New Polish president is sworn in, succeeding leader killed in plane crash

Friday, August 6, 2010

Poland’s new pro-European president is sworn in

WARSAW, Poland — Poland’s new president pledged to serve as a unifying force and work closely with European allies as he was sworn in Friday — but the ceremony was overshadowed by the plane crash that killed his predecessor and snubbed by his defeated rival.

Bronislaw Komorowski’s inauguration in parliament came after a moment of silence for Lech Kaczynski and the 95 other people killed in the April 10 crash near Smolensk, Russia.

“Eternal rest, grant unto them, O Lord,” intoned a lawmaker from the late leader’s conservative party, Ryszard Bender, before the assembly fell silent.

Several lawmakers were killed in the crash. Their seats were empty during the ceremony, with photographs of them and flowers in their places.

In the first speech of his five-year term, Komorowski pledged to work with the government and other state institutions to build national unity and to try to help modernize Poland, promoting scientific research and working to improve the creaky state health system. The pro-European Union leader also said his first official trips abroad would be to Brussels, Paris and Berlin.

He also pledged to support an ongoing rapprochement with Russia, the huge eastern neighbor with which post-communist Poland’s relations have sometimes been tense.

“There will be no stable development in our region without the cooperation of Russia,” Komorowski said.

He said that, despite the grief the plane crash unleashed, it also revealed the resilience of the young democracy only 20 years after it threw off communist rule.

“Smolensk was our common tragedy and our common mourning,” he told a gathering that included both houses of parliament, Prime Minister Donald Tusk and his two surviving democratically elected predecessors, Lech Walesa and Aleksander Kwasniewski.

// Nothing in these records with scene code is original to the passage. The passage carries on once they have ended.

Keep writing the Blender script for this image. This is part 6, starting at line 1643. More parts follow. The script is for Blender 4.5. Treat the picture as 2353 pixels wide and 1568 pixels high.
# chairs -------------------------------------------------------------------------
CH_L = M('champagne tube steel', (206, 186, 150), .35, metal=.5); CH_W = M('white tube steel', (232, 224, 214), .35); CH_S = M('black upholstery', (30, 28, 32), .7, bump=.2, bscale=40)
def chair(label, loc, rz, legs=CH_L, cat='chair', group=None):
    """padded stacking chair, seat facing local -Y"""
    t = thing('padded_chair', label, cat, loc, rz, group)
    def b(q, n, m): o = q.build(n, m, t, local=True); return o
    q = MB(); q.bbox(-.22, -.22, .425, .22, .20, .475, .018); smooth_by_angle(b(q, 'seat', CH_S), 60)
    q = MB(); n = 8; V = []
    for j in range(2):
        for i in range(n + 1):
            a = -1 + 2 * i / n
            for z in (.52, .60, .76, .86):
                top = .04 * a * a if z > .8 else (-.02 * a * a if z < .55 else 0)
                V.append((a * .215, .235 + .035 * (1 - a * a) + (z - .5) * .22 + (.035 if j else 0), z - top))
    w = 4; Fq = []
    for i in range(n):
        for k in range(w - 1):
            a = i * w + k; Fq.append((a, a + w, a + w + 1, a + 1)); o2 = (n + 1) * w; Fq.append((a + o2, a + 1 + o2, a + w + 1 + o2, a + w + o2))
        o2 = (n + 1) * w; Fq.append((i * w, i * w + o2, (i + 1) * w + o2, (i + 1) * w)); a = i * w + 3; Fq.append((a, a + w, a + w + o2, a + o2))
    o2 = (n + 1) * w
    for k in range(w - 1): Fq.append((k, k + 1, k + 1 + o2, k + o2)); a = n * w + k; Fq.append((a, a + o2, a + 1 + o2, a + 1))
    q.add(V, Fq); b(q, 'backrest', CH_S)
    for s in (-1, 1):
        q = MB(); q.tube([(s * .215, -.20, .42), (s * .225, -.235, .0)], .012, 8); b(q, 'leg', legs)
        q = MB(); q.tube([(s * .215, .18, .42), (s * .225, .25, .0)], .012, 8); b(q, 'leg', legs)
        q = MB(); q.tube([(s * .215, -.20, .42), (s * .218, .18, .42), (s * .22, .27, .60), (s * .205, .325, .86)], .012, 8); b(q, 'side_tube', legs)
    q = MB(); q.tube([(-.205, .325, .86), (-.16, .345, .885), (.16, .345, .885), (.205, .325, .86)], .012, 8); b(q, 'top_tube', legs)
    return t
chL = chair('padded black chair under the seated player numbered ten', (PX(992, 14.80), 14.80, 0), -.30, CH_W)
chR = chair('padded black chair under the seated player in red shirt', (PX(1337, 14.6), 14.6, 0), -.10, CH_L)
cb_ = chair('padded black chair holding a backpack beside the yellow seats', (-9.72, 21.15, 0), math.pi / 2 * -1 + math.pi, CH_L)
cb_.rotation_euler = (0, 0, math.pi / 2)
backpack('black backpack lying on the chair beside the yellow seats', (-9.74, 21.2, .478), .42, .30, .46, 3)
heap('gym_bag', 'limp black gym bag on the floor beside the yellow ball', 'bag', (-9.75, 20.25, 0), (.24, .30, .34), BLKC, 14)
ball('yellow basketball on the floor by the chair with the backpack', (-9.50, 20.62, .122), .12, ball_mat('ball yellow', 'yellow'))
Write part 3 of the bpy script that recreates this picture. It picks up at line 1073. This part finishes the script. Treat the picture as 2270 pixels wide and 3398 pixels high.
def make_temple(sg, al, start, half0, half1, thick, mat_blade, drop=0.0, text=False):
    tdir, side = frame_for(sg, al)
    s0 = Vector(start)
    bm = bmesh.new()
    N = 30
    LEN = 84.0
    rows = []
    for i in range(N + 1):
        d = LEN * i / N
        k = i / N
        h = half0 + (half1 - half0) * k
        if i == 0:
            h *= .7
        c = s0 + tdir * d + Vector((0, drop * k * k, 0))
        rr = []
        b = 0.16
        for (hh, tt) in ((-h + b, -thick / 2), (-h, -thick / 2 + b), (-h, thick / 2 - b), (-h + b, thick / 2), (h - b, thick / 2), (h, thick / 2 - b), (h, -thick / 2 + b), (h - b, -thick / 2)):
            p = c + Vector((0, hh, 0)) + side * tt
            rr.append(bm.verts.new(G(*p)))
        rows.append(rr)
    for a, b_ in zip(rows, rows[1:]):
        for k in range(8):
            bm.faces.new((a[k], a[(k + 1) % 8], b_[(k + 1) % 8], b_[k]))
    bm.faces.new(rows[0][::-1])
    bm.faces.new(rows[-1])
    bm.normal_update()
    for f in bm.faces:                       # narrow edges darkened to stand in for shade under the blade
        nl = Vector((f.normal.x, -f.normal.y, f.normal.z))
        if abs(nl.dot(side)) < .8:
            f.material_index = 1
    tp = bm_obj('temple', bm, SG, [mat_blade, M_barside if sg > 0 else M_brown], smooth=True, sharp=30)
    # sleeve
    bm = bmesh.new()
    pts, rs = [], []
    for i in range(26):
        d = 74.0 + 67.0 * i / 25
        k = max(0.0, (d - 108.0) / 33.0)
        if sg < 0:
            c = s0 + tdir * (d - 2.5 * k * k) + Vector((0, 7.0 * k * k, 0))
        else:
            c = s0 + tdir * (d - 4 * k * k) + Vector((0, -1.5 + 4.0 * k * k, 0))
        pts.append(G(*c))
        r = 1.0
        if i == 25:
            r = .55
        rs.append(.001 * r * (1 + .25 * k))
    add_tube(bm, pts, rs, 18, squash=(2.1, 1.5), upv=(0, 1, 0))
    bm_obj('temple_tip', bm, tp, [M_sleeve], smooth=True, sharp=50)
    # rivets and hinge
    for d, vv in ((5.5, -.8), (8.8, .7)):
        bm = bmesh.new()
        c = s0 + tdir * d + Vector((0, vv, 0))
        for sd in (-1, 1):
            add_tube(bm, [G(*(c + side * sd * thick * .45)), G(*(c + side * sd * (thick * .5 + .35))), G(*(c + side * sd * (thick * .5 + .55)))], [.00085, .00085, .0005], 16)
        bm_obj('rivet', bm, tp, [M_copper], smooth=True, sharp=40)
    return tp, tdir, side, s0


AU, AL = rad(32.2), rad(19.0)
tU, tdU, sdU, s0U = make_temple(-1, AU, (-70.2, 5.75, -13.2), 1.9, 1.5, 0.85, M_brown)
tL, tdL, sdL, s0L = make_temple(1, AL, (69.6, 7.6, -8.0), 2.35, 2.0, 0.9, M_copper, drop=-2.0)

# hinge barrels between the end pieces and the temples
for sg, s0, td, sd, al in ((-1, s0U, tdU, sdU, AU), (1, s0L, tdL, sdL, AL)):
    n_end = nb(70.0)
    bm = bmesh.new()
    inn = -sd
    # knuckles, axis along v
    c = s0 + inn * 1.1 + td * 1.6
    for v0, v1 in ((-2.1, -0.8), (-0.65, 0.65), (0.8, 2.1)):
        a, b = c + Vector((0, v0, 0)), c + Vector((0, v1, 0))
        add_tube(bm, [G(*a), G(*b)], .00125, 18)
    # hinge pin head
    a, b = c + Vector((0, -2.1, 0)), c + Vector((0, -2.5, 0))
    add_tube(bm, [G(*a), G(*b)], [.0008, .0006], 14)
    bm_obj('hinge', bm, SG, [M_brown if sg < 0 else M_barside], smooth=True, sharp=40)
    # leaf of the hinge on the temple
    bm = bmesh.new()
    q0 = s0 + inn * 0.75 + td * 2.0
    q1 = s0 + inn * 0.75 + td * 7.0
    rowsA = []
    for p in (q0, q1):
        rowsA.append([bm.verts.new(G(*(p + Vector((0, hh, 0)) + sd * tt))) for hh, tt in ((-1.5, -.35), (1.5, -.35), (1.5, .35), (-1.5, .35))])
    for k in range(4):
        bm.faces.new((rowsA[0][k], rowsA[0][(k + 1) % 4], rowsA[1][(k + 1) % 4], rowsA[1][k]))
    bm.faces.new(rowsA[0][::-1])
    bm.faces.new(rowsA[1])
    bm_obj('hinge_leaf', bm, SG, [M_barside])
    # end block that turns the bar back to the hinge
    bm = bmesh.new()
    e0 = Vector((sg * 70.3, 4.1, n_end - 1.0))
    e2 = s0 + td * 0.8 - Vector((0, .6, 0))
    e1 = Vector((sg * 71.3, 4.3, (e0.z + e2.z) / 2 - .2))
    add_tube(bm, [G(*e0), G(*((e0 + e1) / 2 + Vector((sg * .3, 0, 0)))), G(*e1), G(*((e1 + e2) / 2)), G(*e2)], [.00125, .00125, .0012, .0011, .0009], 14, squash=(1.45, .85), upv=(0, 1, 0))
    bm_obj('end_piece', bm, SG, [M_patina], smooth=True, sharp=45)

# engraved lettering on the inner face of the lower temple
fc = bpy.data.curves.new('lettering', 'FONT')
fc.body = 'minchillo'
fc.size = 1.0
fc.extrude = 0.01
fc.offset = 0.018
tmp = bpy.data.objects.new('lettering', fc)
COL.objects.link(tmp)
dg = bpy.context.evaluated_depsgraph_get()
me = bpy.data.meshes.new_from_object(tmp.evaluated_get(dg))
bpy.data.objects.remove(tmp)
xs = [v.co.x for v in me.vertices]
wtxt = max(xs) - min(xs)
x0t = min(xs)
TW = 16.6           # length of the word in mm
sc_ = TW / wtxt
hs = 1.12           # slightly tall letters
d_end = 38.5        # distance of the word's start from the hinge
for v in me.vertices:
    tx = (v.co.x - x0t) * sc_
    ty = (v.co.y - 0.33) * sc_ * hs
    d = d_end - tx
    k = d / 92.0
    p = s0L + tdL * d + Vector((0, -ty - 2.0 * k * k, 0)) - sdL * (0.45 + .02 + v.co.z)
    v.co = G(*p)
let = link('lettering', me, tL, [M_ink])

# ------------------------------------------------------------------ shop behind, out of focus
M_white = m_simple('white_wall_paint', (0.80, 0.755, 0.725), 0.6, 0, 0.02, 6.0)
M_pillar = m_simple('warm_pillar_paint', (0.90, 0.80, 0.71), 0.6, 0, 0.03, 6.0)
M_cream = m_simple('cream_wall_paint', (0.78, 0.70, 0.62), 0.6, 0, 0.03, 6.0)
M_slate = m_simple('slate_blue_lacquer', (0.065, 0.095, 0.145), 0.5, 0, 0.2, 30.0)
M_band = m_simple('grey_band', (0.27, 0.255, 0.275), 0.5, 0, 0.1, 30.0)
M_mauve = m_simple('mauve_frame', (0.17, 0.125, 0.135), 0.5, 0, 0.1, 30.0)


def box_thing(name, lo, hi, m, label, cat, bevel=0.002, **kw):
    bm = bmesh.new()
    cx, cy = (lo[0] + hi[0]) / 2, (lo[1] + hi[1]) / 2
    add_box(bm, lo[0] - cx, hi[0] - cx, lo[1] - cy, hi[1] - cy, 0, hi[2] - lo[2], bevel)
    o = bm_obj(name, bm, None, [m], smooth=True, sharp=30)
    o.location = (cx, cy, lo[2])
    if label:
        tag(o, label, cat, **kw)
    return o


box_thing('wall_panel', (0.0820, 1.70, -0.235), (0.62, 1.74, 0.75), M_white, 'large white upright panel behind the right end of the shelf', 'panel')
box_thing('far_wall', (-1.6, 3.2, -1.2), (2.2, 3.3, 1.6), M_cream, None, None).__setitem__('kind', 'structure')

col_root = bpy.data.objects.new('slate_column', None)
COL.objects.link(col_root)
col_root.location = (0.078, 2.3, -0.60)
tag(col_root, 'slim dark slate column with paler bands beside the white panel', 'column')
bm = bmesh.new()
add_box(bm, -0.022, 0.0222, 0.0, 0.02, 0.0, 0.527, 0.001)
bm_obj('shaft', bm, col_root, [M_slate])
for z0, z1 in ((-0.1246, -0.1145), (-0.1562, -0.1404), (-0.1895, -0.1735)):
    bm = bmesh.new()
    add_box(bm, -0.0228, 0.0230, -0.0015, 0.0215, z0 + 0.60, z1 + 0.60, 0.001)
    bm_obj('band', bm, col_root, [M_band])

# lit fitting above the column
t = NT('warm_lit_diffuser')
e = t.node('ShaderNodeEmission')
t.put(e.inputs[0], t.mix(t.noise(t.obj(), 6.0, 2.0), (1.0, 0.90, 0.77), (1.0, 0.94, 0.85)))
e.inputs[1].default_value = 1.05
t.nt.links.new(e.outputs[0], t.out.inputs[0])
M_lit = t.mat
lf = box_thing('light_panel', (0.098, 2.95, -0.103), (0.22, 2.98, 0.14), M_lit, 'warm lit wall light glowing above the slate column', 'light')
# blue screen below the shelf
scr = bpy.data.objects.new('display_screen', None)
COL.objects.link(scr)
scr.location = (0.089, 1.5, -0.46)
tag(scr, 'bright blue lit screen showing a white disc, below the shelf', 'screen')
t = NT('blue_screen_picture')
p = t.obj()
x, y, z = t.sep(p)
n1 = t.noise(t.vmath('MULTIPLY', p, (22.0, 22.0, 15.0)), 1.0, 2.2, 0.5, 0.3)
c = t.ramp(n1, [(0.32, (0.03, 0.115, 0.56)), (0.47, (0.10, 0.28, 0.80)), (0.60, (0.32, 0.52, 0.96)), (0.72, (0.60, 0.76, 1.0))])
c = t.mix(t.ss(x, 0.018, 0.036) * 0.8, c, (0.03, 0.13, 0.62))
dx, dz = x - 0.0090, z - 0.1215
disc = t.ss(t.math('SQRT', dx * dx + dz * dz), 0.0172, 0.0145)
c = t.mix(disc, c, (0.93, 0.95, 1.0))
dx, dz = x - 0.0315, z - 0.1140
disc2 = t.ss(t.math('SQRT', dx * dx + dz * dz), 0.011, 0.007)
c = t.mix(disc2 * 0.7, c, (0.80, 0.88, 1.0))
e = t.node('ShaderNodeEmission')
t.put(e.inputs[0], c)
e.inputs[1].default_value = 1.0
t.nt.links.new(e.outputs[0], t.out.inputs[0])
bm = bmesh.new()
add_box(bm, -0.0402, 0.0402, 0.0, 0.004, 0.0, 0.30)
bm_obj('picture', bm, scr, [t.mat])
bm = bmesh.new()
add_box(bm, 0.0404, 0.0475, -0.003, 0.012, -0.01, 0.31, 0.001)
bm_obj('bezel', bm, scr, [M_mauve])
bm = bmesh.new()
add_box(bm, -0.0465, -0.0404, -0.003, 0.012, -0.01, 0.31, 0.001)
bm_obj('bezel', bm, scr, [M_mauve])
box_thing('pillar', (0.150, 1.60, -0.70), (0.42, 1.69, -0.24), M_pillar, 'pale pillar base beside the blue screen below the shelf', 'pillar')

“It also showed us all that our society, constitution and democracy, can rise to such a situation,” Komorowski said. “The order which we have built over the last 20 years in Poland managed to maintain the continuity of power and to honor the memory of the victims with dignity.”

He said he considered it his duty to help maintain the memory of those who died in the crash.

One conspicuous absentee on Friday was Jaroslaw Kaczynski, the late president’s twin brother and Komorowski’s defeated rival for the presidency.

Kaczynski didn’t explain his decision to stay away, but it highlighted the deep bitterness in Poland’s politics and an ongoing rivalry — both ideological and personal — between Kaczynski’s nationalist and deeply Catholic Law and Justice party and the governing Civic Platform of Tusk and Komorowski.

Civic Platform represents a more moderate conservatism and advocates a weaker role for the church in society. It focuses strongly on economic issues.

Komorowski, 58, takes on a role with symbolic weight but limited real powers, though he will have the power to veto laws and have a say over the country’s military missions abroad.

The most important of those missions is that in Afghanistan, which Komorowski has said he hopes to end in 2012.

Many political observers hope that having a president and government from the same party will usher in domestic political calm and end bitterness between the government and president that marked the three years before Lech Kaczynski’s death.